SOURCE EXCERPT:
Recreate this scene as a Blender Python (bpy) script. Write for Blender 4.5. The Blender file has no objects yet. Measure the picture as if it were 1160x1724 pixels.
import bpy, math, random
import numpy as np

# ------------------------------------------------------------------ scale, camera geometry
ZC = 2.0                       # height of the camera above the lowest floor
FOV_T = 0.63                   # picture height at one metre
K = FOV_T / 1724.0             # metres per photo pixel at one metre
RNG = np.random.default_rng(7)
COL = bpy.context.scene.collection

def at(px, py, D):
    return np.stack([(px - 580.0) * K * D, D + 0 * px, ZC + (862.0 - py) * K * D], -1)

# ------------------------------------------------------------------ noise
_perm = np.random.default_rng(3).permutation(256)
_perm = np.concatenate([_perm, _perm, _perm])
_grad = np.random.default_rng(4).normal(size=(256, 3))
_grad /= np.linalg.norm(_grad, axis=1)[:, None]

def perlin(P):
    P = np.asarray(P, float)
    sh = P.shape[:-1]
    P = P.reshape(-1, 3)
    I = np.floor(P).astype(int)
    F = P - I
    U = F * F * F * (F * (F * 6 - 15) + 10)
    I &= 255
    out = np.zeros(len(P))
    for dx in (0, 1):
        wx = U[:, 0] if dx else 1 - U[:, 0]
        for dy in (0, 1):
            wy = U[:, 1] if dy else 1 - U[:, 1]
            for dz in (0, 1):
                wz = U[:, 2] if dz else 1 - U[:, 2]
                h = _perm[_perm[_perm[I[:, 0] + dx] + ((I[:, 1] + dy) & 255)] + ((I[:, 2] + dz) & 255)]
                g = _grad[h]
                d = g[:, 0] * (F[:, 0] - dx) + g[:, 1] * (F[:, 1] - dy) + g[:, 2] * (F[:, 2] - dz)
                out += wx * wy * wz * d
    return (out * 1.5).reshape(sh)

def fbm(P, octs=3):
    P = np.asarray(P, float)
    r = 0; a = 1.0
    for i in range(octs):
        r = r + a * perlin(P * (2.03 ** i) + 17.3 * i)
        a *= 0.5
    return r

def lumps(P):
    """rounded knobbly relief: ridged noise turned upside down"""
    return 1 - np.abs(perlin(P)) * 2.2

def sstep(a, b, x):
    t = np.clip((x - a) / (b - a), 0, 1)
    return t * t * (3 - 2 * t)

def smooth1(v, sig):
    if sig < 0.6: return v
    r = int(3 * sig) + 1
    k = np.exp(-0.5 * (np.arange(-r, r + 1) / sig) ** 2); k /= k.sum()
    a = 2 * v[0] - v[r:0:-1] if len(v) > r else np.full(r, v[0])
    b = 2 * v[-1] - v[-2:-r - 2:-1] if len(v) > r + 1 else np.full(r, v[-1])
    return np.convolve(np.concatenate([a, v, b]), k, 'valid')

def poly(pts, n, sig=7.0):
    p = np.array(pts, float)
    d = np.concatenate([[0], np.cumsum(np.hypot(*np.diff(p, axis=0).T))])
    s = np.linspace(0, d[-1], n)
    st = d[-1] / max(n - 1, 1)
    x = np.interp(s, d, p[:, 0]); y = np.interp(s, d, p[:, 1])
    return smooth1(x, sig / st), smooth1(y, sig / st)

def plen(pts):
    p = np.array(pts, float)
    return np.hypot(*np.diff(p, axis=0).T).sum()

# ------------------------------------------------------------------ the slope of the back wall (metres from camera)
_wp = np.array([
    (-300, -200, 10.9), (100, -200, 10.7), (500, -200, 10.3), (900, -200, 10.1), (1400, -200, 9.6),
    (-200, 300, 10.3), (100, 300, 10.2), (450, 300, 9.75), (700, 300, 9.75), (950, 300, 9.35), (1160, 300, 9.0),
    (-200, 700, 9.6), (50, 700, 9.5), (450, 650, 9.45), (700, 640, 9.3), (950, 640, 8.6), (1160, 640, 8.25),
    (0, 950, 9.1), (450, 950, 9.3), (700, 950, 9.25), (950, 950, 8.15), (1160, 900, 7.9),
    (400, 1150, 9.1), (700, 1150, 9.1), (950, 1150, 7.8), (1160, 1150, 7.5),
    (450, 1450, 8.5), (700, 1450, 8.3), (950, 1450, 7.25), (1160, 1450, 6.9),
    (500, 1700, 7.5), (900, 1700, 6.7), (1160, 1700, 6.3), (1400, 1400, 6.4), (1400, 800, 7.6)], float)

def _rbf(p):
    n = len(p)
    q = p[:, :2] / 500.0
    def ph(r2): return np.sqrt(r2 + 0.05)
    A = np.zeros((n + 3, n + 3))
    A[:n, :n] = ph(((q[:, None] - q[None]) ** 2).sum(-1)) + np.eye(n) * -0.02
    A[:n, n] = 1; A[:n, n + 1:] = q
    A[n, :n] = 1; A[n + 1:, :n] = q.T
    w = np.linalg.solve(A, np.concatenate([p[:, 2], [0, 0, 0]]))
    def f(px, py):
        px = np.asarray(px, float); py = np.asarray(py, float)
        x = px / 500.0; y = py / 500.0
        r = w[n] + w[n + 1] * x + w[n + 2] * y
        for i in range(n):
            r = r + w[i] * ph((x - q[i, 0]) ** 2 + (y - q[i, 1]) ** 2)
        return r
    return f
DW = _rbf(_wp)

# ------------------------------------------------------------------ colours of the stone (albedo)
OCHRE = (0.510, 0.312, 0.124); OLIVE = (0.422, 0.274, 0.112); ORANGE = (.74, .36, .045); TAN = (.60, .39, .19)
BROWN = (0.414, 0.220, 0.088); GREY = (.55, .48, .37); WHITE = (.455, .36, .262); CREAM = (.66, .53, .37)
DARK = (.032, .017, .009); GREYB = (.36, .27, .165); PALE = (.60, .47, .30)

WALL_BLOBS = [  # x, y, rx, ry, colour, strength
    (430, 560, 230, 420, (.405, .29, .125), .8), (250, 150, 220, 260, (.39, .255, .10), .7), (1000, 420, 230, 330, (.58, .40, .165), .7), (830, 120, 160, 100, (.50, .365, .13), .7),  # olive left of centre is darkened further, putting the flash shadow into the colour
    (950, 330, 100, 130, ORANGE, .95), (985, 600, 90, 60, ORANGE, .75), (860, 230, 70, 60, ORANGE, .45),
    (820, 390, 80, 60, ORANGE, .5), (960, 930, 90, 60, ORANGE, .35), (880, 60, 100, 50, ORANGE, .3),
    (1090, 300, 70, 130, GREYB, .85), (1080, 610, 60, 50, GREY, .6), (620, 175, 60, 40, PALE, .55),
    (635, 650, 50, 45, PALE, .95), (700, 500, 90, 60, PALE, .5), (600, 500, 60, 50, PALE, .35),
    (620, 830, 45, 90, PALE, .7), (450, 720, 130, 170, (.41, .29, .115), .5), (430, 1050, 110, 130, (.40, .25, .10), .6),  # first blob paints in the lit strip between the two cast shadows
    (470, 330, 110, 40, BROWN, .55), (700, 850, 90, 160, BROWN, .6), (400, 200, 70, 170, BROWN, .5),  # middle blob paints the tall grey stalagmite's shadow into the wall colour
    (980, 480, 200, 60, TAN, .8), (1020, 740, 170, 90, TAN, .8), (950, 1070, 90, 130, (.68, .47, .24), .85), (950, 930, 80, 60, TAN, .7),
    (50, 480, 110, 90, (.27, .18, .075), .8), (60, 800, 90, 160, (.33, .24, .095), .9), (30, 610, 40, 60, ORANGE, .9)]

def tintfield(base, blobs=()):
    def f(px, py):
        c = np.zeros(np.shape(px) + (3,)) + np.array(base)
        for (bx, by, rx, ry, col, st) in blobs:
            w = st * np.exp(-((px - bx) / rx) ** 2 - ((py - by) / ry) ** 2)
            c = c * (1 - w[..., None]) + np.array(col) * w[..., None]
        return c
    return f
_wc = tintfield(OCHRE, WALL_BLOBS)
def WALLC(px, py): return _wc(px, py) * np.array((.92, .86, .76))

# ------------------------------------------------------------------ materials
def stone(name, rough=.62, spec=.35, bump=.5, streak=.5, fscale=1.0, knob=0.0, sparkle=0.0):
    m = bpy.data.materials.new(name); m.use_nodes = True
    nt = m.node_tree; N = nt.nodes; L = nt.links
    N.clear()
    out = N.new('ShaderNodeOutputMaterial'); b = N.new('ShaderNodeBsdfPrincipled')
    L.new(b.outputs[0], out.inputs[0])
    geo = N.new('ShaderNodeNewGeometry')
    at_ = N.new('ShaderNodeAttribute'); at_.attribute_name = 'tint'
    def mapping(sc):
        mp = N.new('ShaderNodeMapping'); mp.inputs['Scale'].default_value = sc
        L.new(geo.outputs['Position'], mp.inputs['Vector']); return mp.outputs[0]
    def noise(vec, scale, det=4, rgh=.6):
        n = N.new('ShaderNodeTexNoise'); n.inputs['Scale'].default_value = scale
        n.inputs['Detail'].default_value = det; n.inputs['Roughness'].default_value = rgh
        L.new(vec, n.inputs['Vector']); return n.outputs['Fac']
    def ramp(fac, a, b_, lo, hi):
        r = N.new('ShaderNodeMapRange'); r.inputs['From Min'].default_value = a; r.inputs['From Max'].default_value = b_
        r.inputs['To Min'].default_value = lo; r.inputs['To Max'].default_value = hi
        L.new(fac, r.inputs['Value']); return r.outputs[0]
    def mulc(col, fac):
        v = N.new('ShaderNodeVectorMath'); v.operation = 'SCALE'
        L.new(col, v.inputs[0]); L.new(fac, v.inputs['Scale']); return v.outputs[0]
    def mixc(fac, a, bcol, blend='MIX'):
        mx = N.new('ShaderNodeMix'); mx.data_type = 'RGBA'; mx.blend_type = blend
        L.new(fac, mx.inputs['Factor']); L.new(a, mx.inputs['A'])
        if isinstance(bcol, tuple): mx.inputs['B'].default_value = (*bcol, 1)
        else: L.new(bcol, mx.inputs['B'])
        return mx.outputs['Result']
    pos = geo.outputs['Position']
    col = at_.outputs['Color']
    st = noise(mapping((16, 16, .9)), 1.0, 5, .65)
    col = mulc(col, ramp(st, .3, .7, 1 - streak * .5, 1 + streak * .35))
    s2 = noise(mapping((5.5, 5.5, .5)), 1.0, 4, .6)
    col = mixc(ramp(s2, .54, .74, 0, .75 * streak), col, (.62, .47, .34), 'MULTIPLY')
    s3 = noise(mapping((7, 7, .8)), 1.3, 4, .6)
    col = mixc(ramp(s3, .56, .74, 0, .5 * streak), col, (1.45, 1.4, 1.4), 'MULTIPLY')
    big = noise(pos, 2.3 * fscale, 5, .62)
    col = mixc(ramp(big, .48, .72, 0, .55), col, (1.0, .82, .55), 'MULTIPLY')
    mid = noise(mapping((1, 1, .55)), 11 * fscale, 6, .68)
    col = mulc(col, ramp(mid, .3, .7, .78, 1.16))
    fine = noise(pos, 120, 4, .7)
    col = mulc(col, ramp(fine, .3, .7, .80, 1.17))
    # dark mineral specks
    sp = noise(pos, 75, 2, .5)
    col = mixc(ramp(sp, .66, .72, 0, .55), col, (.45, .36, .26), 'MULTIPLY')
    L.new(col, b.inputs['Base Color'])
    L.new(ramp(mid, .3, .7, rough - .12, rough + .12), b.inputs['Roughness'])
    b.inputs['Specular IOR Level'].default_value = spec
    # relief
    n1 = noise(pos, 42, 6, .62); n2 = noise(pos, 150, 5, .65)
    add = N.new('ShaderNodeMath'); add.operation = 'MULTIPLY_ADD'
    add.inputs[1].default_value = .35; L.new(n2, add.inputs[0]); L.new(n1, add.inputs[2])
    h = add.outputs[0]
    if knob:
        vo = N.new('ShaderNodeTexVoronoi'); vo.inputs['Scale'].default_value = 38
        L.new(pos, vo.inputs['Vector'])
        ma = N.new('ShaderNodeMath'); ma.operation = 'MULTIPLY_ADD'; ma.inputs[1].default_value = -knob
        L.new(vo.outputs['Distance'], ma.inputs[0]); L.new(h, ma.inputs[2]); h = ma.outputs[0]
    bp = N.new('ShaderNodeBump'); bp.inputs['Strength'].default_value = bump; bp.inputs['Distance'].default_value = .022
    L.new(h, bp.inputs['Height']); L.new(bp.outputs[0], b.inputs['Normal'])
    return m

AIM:
Return only the lines from the beginning of the material up to and including the line with "import numpy as np", exactly as written.

IN RESPONSE:
Recreate this scene as a Blender Python (bpy) script. Write for Blender 4.5. The Blender file has no objects yet. Measure the picture as if it were 1160x1724 pixels.
import bpy, math, random
import numpy as np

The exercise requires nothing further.